What the newspapers say: September 13, 2006
The suspension of Romania’s Defense minister by President Traian Basescu comes as a surprise for most Romanian newspapers on Wednesday. The papers also debate the models Romanian youth appreciate, as debated in a British Council-sponsored study published yesterday. And pressure is rising on Liberal PM Calin Popescu Tariceanu for a series of moves the media is ready to sanction.
President Traian Basescu decided yesterday to suspend Defense minister Teodor Atanasiu following a long waiting criminal complaint against him by a presidential aide and an opposition deputy. The two accused Atanasiu of abuse in office in a scandal related to a call by the Liberal party, to which the minister belongs, for Romanian troops withdrawal from Iraq.
According to Cotidianul, it is a first in Romania’s post-1989 history that a minister is suspended based on a law on ministry responsibility, and not simply fired. President Basescu’s reasoning is that a future criminal case against the minister may involve ministry officers, which might affect the course of justice.
For Gandul, the news comes a big surprise as prosecutors hadn’t even started criminal procedures against Atanasiu and the head of state had talked with Atanasiu about the future chief of staff of the Romanian army. And the newspaper sees the suspension as the heaviest blow dealt by the President in the “war of palaces”.

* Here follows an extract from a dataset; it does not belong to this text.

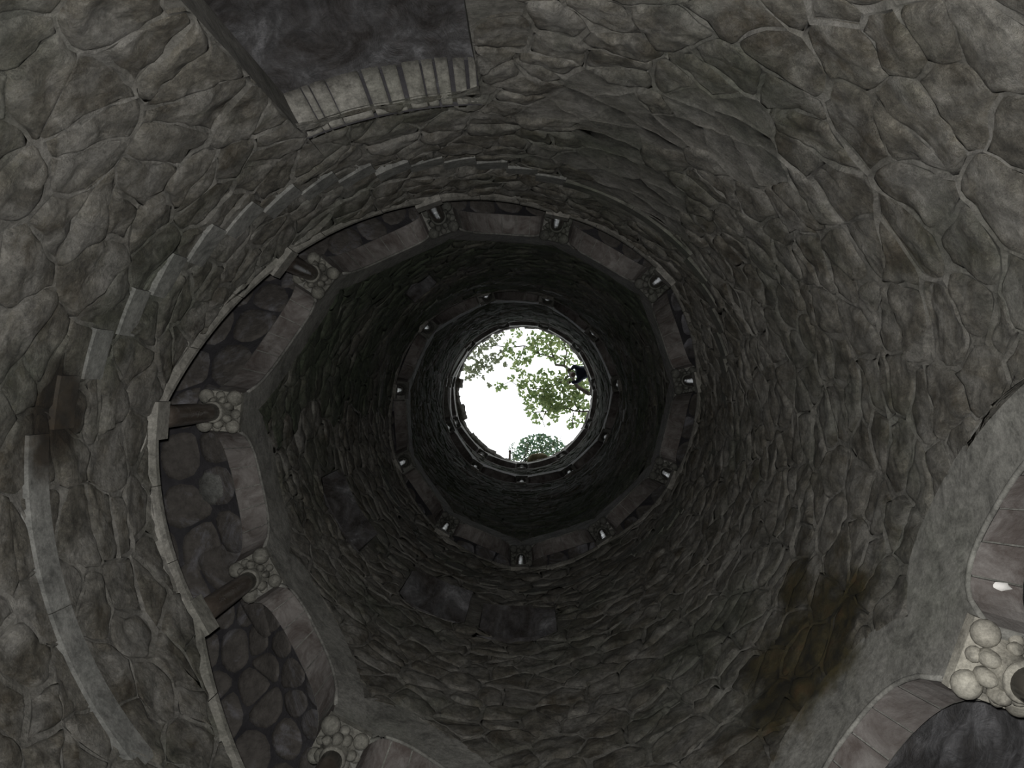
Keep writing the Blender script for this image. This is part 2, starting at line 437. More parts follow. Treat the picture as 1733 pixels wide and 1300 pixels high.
PATCH = [(W(293, 6.3)[:], .62), (W(301, 6.9), .55), (W(289, 5.3), .55), (W(305, 4.6), .4)]    # places where render covers the stones
joints = {nm: MB() for nm, _, _ in RANGES}
far = {nm: MB() for nm, _, _ in RANGES}
count = {nm: 0 for nm, _, _ in RANGES}
order = sorted(range(len(pts)), key=lambda i: pts[i][1])
for i in order:
    (sx, sz), poly = pts[i], polys[i]
    phi = sx / DEG
    if phi < -13 or phi >= 1303 or len(poly) < 3: continue
    if not bottom(phi) - .7 < sz < top(phi) + .3 or (DOOR[0] < phi < DOOR[1] and sz < door_head(phi) - .1): continue
    if any(a < phi < b and h0 < sz < h1 for a, b, h0, h1 in HOLES): continue
    nm = wall_of(phi)
    fine = sz < 9.5
    q = refine(poly, (.055 if sz < 6 else .08) if fine else .16)
    if len(q) < 5: continue
    q = [(x + .045 * nz(x * 4, y * 4, 1.5) + .016 * nz(x * 13, y * 13, 4), y + .045 * nz(x * 4, y * 4, 7.5) + .016 * nz(x * 13, y * 13, 9)) for x, y in q]
    q = [(p_ * DEG, z_) for p_, z_ in (clampv(x, y) for x, y in q)]
    if sum(y - bottom(min(x / DEG, 1303)) for x, y in q) / len(q) < .04 or min(y - top(x / DEG) for x, y in q) > -.15: continue
    cxs, czs = sum(x for x, _ in q) / len(q), sum(y for _, y in q) / len(q)
    def toW(x, y, d):
        p, z_ = clampv(x, y)
        if 118 < p < 347 and abs(z_ - SL(p) + STEP + .07) < .2: d = min(d, .006) - .012 - rough(p, z_)
        return W(p, z_, R - rough(p, z_) - d)
    ridge = lambda x, y: .003 + .022 * nz(x * 1.6 + 4, y * 1.6, 2.2) + .014 * nz(x * 9, y * 9, 5)      # joints stand out here, sink in there
    jw = random.uniform(.006, .026)
    s1 = []
    for x, y in q:
        dx, dy = cxs - x, czs - y; L = math.hypot(dx, dy) or 1; t = min(.45, jw * (1 + .9 * nz(x * 7, y * 7, 8)) / L)
        s1.append((x + dx * t, y + dy * t))
    if random.random() < .4: s1 = chaikin(s1)
    n = len(q); lift = random.uniform(-.006, .022); tx, tz = random.uniform(-.07, .07), random.uniform(-.10, .10)
    P = Vector(W(phi, sz)); plast = any((P - Vector(c)).length < r * random.uniform(.85, 1.1) for c, r in PATCH)
    # mortar collar: from the shared joint line to the stone's edge
    v = [toW(x, y, ridge(x, y)) for x, y in q] + [toW(x, y, -.006 + (ridge(x, y) if plast else 0)) for x, y in s1]
    f = [(a, (a + 1) % n, n + (a + 1) % n, n + a) for a in range(n)]
    if plast: v.append(toW(cxs, czs, .004)); f += [(n + a, n + (a + 1) % n, 2 * n) for a in range(n)]
    joints[nm].add(v, f)
    if plast: continue
    def ring(t, d):
        out = []
        for x, y in s1:
            xx, yy = x + (cxs - x) * t, y + (czs - y) * t
            dd = d if d < -.015 else d + max(-.018, min(.018, (xx - cxs) * tx + (yy - czs) * tz)) + .024 * nz(xx * 7, yy * 7, 3.3) + .014 * nz(xx * 17, yy * 17, 6)
            out.append(toW(xx, yy, dd))
        return out
    ts = [(-.04, -.02), (.03, lift * .4 - .001), (.12, lift), (.30, lift + .005), (.52, lift + .006), (.76, lift + .006)] if fine else [(-.04, -.02), (.05, lift * .6), (.3, lift + .006)]
    v = [p for t, d in ts for p in ring(t, d)]; nr = len(ts)
    fs = [(r * n + a, r * n + (a + 1) % n, (r + 1) * n + (a + 1) % n, (r + 1) * n + a) for r in range(nr - 1) for a in range(n)]
    v.append(toW(cxs, czs, lift + .008 + .024 * nz(cxs * 7, czs * 7, 3.3))); fs += [((nr - 1) * n + a, (nr - 1) * n + (a + 1) % n, nr * n) for a in range(n)]
    if nm in ('wall_upper', 'wall_base') or count[nm] >= 295: far[nm].add(v, fs)
    else:
        count[nm] += 1; new_obj('stone', v, fs, STONE_M if nm in HIGH else STONE, WALLS[nm])
for nm in joints:
    if joints[nm].v: joints[nm].build('mortar_joints', MORTAR_M if nm in HIGH else MORTAR, WALLS[nm], kind='stuff')
    if far[nm].v: far[nm].build('small_stones', STONE_M if nm in HIGH else STONE, WALLS[nm], kind='stuff')
print('stones', count)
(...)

Traian Basescu, a Democrat, has been involved in a long-lasting state of conflict with the government which brings together the Democrats and Liberals and is run by Liberal PM Calin Popescu Tariceanu.
Jurnalul National changes the Defense Ministry now joins a long series of key institutions that were beheaded or left at the hand of interim managers.
The list includes Romania’s main intelligence services, the General Prosecutor’s Office, the body studying the archives of the communist secret police, the House of Deputies, the Authority for Tourism and even the Presidential Administration.
Also of major interest today, the newspapers debate the findings of a study produced by a Romanian group with the support of the British Council, on the values respected by Romanian youngsters these days.
Evenimentul Zilei reports that the study shows Romanian students see themselves as rebellious and stressed who say their parents are communist, “expired” and quiet.
According to the newspaper, one can find Bill Gates, Jesus, Hitler, Angelina Jolie and President Traian Basescu among the model personalities the Romanian youth appreciate.
They also believe education is important, but cannot be find in school as the Romanian education system fails to respond to their needs and wishes.
According to Cotidianul, the same report finds Romanian youngsters appreciate people like reputed scholar Gabriel Liiceanu, but would find themselves mired in a way of thought similar to that of far-right leader Corneliu Vadim Tudor. That is because they prove rather discriminating about gypsies and gay people.
And the study producers found that ethnic Hungarians were seen as planning to steal Transylvania from Romania even by Hungarian youths in the Hungarian-dominated city of Cluj.
That led ORICUM, the organization that produced the study, to suggest a process of “rebranding” for Romanian minorities, as Adevarul reports.
Elsewhere in the newspapers, Cotidianul worries that PM Tariceanu is sacrificing career diplomats in order to save the seats of Liberal state secretaries in the Romanian Foreign Ministry in a wave of restructuring announced earlier this year.
One of the first victims, according to the paper, may be former Romanian Ambassador to Vatican Teodor Baconshi, as Tariceanu would favor a Liberal for his seat in the ministry structure.
And Evenimentul Zilei links the same Tariceanu to another story: Liberal Party leaders, it says, are looking for solutions to oust the head of PM’s chancellery, Aleodor Francu, on reasons that he may be proven to have been involved in political police activities under the communist regime.